12.19.2006

(for matt)

so they want to make, in your memory, a law
to more heavily punish those like jennifer...
ironic, knowing your infrequency of anger
and bad habit of talking on the phone while driving.

personally, i would prefer to remember you
by planting a rose garden or an orchard in your name...
but i understand and respect that others grieve
and knew you differently than did i.

they said you were too good for this earth,
an angel who had to be taken to heaven...
but i remember your imperfections, your secrecy
and troubles with honesty (and not just about your age).

sometimes, you drove me crazy
with your stubbornness, but i am so glad
you were human... i want to remember you
as you, not some perfect picture.

they said you were so smart,
and you were, but i remember when
you rented an apartment, in the middle of the ghetto, completely unfurnished.
you slept on a mattress on the floor for 2 months.

they all say you were always smiling,
but i remember both the blank look
when you were distracted and wouldn't let anyone in
and the serious look when you were explaining the scientific
technicalities you knew so well.

they say how much you impacted their lives,
and you did me, too,
but i know as well what a difference i made in yours
and i am humbled.

they talk about how you strengthened their faith,
but i remember you never wanted to talk about it,
were too shy to say what you believed
except that you loved your church.

and yet it was a joy to watch you grow,
brought me more faith and joy and love for you
when you would talk about growing in your
newman retreats and Bible classes and adventures in nature.

they remember how you knew everyone,
but i wonder how deeply you really did
and read your postcard that says how hard
it was that one summer getting to know people.

they said you were so friendly,
and you were, but i remember your shyness
and not always knowing what to say...
not always having to say something.
you were such a good listener.

today, as i rode my bike to work,
my hands freezing, i remembered your gloves,
and the ones i always meant to send you, as a gag gift,
and i wished i had your hands to warm mine - or at least your gloves.
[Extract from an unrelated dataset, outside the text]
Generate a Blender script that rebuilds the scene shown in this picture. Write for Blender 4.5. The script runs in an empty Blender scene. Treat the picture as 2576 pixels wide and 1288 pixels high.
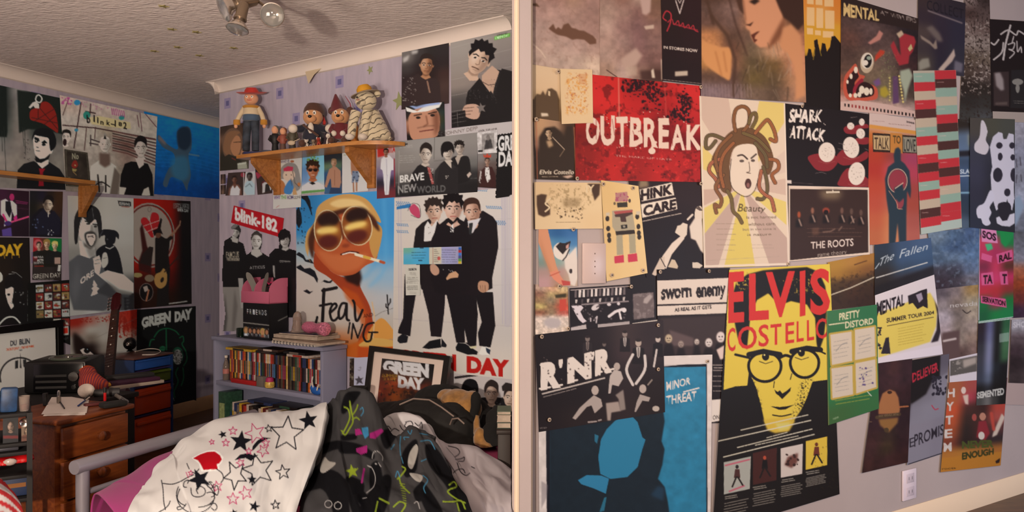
import bpy, bmesh, math, random
import numpy as np
from mathutils import Vector, Matrix
# ---------------------------------------------------------------- camera, world, lights, exposure
SC = bpy.context.scene
F = 2000.0                                  # focal length in pixels of a 2576 px wide frame
cd = bpy.data.cameras.new('camera'); cam = bpy.data.objects.new('camera', cd); SC.collection.objects.link(cam)
cd.sensor_fit = 'HORIZONTAL'; cd.sensor_width = 36.0; cd.lens = 36.0 * F / 2576.0
cd.clip_start = 0.05; cd.clip_end = 60
cam.location = (0, 0, 0); cam.rotation_euler = (math.pi / 2, 0, 0)
SC.camera = cam
SC.view_settings.view_transform = 'Standard'; SC.view_settings.look = 'None'
SC.view_settings.gamma = 1; SC.view_settings.use_curve_mapping = False
SC.view_settings.exposure = 0.0
W = bpy.data.worlds.new('world'); SC.world = W; W.use_nodes = True
W.node_tree.nodes['Background'].inputs[0].default_value = (1.0, 0.82, 0.68, 1)
W.node_tree.nodes['Background'].inputs[1].default_value = 0.10
def lamp(name, kind, loc, target, power, col, size=0.3, size_y=None, spread=None, angle=None, blend=0.5):
 l = bpy.data.lights.new(name, kind); l.energy = power; l.color = col
 if kind == 'AREA':
  l.shape = 'RECTANGLE'; l.size = size; l.size_y = size_y or size
  if spread: l.spread = spread
 else:
  l.shadow_soft_size = size
 if kind == 'SPOT': l.spot_size = angle or 1.5; l.spot_blend = blend
 o = bpy.data.objects.new(name, l); SC.collection.objects.link(o); o.location = loc
 o.rotation_euler = (Vector(target) - Vector(loc)).to_track_quat('-Z', 'Y').to_euler()
 return o
LC = (1.0, 0.80, 0.64)
lamp('camera_flash', 'POINT', (-0.85, -0.5, 0.02), (0, 1, 0), 450, LC, 0.05)
lamp('ceiling_fill', 'AREA', (-1.5, 0.9, 0.15), (-1.5, 2.1, 1.05), 20, (1.0, 0.80, 0.66), 0.5, spread=1.7)  # added fill that lifts the ceiling like bounced light, not a lamp of the room
lamp('right_warm_lamp', 'AREA', (1.5, 0.2, 0.9), (1.75, 3.3, 0.1), 24, (1.0, 0.74, 0.52), 0.4, spread=1.5)
lamp('right_window', 'AREA', (4.2, 1.8, -0.2), (2.6, 4.1, -0.2), 42, (0.80, 0.84, 1.0), 0.9)
# ---------------------------------------------------------------- places
def at(u, v, Y):
 return Vector(((u - 1288) / F * Y, Y, (644 - v) / F * Y))
class Wall:
 def __init__(s, p, d, n):
  s.p = np.array([p[0], p[1], 0.0]); s.d = np.array([d[0], d[1], 0.0]); s.d /= np.linalg.norm(s.d)
  s.n = np.array([n[0], n[1], 0.0]); s.n /= np.linalg.norm(s.n)
 def un(s, u, v, off=0.0):
  u = np.asarray(u, float); v = np.asarray(v, float)
  r = np.stack([(u - 1288) / F, np.ones_like(u), (644 - v) / F], -1)
  return r * ((((s.p + s.n * off) @ s.n) / (r @ s.n))[..., None])
 def pt(s, a, z, off=0.0):
  q = s.p + s.d * a + s.n * off
  return Vector((q[0], q[1], z))
 def pu(s, u, v, off=0.0):
  return Vector(s.un(u, v, off))
WB = Wall((0, 3.8), (1.362, -1), (-1, -1.362))
WL = Wall((-2.444, 6.64), (.3175, 1), (1, -.3175))
WR = Wall((0, 2.48), (1.556, 1), (1, -1.556))
FLOOR = -1.25; CEIL = 1.135; COVE = 1.063
# ---------------------------------------------------------------- object helpers
def lin(h):
 if isinstance(h, str): h = [int(h[i:i + 2], 16) / 255 for i in (0, 2, 4)]
 return tuple(((c + .055) / 1.055) ** 2.4 if c > .04045 else c / 12.92 for c in h)
def tag(o, label=None, cat=None, group=None, kind=None):
 if label: o['label'] = label
 if cat: o['category'] = cat
 if group: o['group'] = group
 if kind: o['kind'] = kind
 return o
def link(o, parent=None):
 SC.collection.objects.link(o)
 if parent is not None: o.parent = parent
 return o
def empty(name, mat, label, cat, group=None):
 o = link(bpy.data.objects.new(name, None)); o.empty_display_size = .05
 o.matrix_world = mat if isinstance(mat, Matrix) else Matrix.Translation(mat)
 return tag(o, label, cat, group)
def frame(loc, d, n):                       # local x = d, local -y = n (towards the room), z up
 m = Matrix.Identity(4); d = Vector(d).normalized(); n = Vector(n).normalized()
 m.col[0][:3] = d; m.col[1][:3] = -n; m.col[2][:3] = (0, 0, 1); m.col[3][:3] = loc
 return m
def rotz(loc, a): return Matrix.Translation(loc) @ Matrix.Rotation(a, 4, 'Z')
MATS = {}
def mat(name, col, rough=.5, metal=0, noise=0, nscale=20, bump=0, bscale=60, trans=0, coat=0, alpha=1, stretch=None, emit=0, sheen=0):
 if name in MATS: return MATS[name]
 m = bpy.data.materials.new(name); m.use_nodes = True; nt = m.node_tree; b = nt.nodes['Principled BSDF']
 c = lin(col) if isinstance(col, str) else col
 b.inputs['Base Color'].default_value = (*c, 1); b.inputs['Roughness'].default_value = rough
 b.inputs['Metallic'].default_value = metal
 if trans: b.inputs['Transmission Weight'].default_value = trans; b.inputs['IOR'].default_value = 1.3
 if coat: b.inputs['Coat Weight'].default_value = coat
 if alpha < 1: b.inputs['Alpha'].default_value = alpha
 if emit: b.inputs['Emission Color'].default_value = (*c, 1); b.inputs['Emission Strength'].default_value = emit
 if sheen: b.inputs['Sheen Weight'].default_value = sheen
 if noise or bump:
  tc = nt.nodes.new('ShaderNodeTexCoord'); mp = nt.nodes.new('ShaderNodeMapping')
  nt.links.new(tc.outputs['Object'], mp.inputs[0])
  if stretch: mp.inputs['Scale'].default_value = stretch
 if noise:
  n = nt.nodes.new('ShaderNodeTexNoise'); n.inputs['Scale'].default_value = nscale; n.inputs['Detail'].default_value = 5
  nt.links.new(mp.outputs[0], n.inputs['Vector'])
  r = nt.nodes.new('ShaderNodeValToRGB')
  r.color_ramp.elements[0].position = .3; r.color_ramp.elements[1].position = .7
  r.color_ramp.elements[0].color = (*[max(0, x * (1 - noise)) for x in c], 1)
  r.color_ramp.elements[1].color = (*[min(1, x * (1 + noise)) for x in c], 1)
  nt.links.new(n.outputs[0], r.inputs[0]); nt.links.new(r.outputs[0], b.inputs['Base Color'])
 if bump:
  n2 = nt.nodes.new('ShaderNodeTexNoise'); n2.inputs['Scale'].default_value = bscale; n2.inputs['Detail'].default_value = 4
  nt.links.new(mp.outputs[0], n2.inputs['Vector'])
  bp = nt.nodes.new('ShaderNodeBump'); bp.inputs['Strength'].default_value = bump; bp.inputs['Distance'].default_value = .01
  nt.links.new(n2.outputs[0], bp.inputs['Height']); nt.links.new(bp.outputs[0], b.inputs['Normal'])
 MATS[name] = m
 return m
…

as i see your message from last christmas,
wishing mine to be happy, and missing me...
i have been good, and i miss you too...
i wish i didn't have to miss you so long, brother.

i love you, friend.

12.08.2006

do we truly even live in a true capitalist society, a true market economy, any longer? the forces of supply and demand have been manipulated and distorted to something false and artificial - demand is no longer determined by need or true desire, but by commercialism and the advertising industry - instead of the demand being met by a supply, we change the demand according to what supply we have. is this any longer a true market? are we any longer living by "the invisible hand" to work harder when it is really the new visible hand of advertising, spilling lies into our brain from every outlet possible, that pushes us to work longer hours, take on another mortgage or loan, get more needless stuff, and end up with less happiness? it doesn't seem so to me.

12.05.2006

i sit here, the sun streaming through the window, dust floating slowly, quietly. as i eat my orange, tiny sprays of juice mist from the peel. i am captivated. something about this moment feels... right. peaceful, perhaps. the silent, graceful, gentle dance of the dust seems deliberate, knowing that the rush of life is really for nothing. i see this hurried pace of life in the people i love who surround me here, and i cannot understand it. life is too short to waste in the everyday hurry... much too short, for some.